David Xu davidxu at freebsd.org
Sun May 23 16:58:12 PDT 2004

Thomas Hurst wrote:

>* David Xu (davidxu at freebsd.org) wrote:
>>I suggest you to do file system benchmark first,  I suspect
>>-CURRENT file system's performance is far behind than Linux.
>The super-smack benchmarks we performed have minimal impact on
>filesystem; the tables are small enough to fit in cache, and systat
>shows clearly there's next to nothing touching the filesystem.
>We've tried the latest 5-RELEASE and -CURRENT as of a week or two ago;
>libkse (libpthread under current), libthr, libc_r and linuxthreads.
>System and process scope threads, linking explicitly at compile time to
>said libs and using libmap.conf.  We've disabled HTT and tweaked
>everything we could think of with minimal change.
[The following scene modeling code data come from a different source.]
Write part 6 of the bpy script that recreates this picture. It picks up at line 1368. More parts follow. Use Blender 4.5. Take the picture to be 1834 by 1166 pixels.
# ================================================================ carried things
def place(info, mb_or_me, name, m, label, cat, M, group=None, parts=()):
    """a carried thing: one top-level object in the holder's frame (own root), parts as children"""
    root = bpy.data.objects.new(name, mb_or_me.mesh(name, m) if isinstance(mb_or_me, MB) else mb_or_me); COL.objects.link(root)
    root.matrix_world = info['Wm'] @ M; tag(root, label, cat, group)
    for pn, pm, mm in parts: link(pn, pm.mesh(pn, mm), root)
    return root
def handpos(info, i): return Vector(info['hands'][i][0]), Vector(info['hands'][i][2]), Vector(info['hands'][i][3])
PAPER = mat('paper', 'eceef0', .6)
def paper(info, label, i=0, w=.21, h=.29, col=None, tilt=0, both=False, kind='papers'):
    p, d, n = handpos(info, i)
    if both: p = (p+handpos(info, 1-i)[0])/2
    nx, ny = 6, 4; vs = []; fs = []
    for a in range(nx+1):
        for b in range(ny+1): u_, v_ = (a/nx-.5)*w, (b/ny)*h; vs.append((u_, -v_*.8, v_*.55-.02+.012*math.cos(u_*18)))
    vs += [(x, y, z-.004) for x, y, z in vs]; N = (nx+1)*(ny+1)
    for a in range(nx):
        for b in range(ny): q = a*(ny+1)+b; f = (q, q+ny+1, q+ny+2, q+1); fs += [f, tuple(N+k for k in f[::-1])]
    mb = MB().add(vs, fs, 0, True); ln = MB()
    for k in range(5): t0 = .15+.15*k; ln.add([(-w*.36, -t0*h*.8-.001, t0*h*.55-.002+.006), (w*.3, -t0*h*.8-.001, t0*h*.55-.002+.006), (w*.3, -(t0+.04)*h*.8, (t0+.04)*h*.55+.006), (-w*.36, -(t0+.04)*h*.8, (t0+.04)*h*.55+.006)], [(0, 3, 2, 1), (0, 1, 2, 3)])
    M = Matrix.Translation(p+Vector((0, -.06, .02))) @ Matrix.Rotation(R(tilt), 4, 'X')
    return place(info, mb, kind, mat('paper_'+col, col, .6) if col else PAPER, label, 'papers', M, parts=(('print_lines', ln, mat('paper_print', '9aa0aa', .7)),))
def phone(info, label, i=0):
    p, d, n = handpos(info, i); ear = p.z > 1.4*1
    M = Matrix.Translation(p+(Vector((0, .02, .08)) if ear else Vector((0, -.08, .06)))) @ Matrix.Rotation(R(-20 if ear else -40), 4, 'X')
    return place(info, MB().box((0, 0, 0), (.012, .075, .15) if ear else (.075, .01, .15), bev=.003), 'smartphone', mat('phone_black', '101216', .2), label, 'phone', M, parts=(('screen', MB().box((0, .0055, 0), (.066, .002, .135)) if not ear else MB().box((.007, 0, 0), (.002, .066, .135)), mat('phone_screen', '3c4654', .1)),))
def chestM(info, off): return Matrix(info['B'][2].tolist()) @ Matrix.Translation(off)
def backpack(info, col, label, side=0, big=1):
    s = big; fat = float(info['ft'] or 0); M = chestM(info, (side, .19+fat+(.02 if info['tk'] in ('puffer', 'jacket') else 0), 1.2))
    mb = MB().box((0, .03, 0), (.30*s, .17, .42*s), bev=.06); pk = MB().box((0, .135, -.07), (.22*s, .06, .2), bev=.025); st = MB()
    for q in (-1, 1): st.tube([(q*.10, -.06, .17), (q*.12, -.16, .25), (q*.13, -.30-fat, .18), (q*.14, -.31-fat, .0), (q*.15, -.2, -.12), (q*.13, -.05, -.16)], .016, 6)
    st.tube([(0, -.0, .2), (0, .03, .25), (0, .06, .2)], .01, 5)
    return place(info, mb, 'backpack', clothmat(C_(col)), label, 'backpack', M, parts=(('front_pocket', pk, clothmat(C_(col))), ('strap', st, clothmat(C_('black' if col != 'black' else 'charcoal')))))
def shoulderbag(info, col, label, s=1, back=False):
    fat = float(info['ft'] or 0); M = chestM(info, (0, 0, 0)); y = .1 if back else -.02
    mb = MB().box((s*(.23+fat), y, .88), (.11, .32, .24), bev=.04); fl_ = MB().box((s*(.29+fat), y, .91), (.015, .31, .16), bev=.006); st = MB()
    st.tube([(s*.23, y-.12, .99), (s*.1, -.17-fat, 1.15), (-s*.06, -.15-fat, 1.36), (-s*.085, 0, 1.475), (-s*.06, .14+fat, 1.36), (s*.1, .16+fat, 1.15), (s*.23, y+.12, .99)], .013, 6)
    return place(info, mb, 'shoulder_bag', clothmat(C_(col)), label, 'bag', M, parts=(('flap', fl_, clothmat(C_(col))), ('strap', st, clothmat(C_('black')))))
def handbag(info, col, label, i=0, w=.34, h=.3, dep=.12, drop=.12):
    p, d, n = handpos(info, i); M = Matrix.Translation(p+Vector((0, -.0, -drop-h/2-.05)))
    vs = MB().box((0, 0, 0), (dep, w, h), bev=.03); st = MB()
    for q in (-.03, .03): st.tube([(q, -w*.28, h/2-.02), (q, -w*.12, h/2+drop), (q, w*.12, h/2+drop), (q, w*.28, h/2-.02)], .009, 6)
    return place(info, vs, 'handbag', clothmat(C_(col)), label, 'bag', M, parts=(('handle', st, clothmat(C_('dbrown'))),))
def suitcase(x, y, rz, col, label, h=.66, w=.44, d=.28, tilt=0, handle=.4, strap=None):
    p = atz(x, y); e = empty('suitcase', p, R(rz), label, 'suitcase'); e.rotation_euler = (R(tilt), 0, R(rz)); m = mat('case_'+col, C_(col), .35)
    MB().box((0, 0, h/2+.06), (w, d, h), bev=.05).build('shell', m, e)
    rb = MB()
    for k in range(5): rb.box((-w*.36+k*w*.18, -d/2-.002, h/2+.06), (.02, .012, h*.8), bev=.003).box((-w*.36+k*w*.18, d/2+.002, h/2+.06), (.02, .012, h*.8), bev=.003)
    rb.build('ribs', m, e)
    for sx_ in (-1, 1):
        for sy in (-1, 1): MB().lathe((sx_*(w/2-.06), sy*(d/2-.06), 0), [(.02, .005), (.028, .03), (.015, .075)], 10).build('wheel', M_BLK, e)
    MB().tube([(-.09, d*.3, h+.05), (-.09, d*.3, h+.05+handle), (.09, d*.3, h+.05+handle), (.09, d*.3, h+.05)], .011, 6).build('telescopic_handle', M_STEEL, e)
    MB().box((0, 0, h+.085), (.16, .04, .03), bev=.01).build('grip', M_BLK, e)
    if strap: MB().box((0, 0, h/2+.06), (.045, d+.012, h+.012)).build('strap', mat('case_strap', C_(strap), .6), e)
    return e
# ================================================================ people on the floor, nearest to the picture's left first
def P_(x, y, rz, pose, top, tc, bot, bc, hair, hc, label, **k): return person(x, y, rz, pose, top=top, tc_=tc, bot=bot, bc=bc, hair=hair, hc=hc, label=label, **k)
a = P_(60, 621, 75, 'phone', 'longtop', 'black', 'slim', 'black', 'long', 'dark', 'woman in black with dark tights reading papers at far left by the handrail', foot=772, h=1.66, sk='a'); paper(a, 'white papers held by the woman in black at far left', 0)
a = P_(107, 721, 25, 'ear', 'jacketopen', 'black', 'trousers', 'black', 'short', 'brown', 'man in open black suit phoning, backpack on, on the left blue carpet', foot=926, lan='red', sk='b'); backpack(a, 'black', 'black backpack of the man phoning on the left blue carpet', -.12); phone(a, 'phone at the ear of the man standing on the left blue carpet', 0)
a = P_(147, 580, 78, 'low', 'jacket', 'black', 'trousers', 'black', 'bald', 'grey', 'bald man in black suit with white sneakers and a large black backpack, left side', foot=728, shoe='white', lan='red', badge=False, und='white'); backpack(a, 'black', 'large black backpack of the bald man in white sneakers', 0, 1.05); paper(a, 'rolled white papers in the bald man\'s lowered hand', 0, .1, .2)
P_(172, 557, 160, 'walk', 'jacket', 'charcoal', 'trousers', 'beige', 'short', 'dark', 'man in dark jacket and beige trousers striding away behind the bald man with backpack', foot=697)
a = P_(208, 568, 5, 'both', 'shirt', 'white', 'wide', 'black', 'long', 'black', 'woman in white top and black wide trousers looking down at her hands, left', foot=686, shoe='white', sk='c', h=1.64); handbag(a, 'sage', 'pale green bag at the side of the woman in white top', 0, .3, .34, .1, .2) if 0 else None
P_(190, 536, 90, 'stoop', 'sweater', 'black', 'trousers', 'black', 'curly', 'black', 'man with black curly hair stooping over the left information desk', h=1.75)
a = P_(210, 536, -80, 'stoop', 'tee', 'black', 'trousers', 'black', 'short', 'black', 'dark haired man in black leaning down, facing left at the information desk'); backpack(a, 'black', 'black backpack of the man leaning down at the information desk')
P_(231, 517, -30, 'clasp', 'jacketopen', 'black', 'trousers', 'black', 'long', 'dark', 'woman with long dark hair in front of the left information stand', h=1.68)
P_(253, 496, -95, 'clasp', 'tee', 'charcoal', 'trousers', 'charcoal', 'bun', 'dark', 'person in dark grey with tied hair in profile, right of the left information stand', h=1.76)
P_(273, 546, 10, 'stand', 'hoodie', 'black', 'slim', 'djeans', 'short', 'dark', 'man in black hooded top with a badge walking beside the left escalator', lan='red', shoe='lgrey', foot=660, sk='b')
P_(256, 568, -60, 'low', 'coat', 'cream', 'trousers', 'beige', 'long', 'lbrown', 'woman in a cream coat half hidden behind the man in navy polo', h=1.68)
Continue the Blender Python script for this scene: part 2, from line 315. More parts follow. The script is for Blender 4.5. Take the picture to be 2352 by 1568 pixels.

>I would say it *looks* like FreeBSD is only using 1 CPU, but threads are
>clearly distributed across them.  Getting load >50% seems difficult,
>Given the number of threading libraries etc we've tried, I'm more
>inclined to point at scheduling or so.  We did try SCHED_ULE once or
>twice with minimal difference.  Maybe MySQL's just hitting a lot of
>locks *shrug*.
>(I'm Chris Elsworth's co-worker btw; the guy mentioned in the root of
>the thread :)
I have a little knowledge of MySQL, the default mysql table
type is mysql, when you update records on the table type,
it uses Giant lock, it does not support concurrent update,
so if you have SMP machine, it won't help you too much,
when your table is for write-most, you should create other
types of table, for example BDB or innodb etcs. I would expect
50%CPU usage when updating mysql table on SMP machine
despite that memory is large enough --- number of G bytes.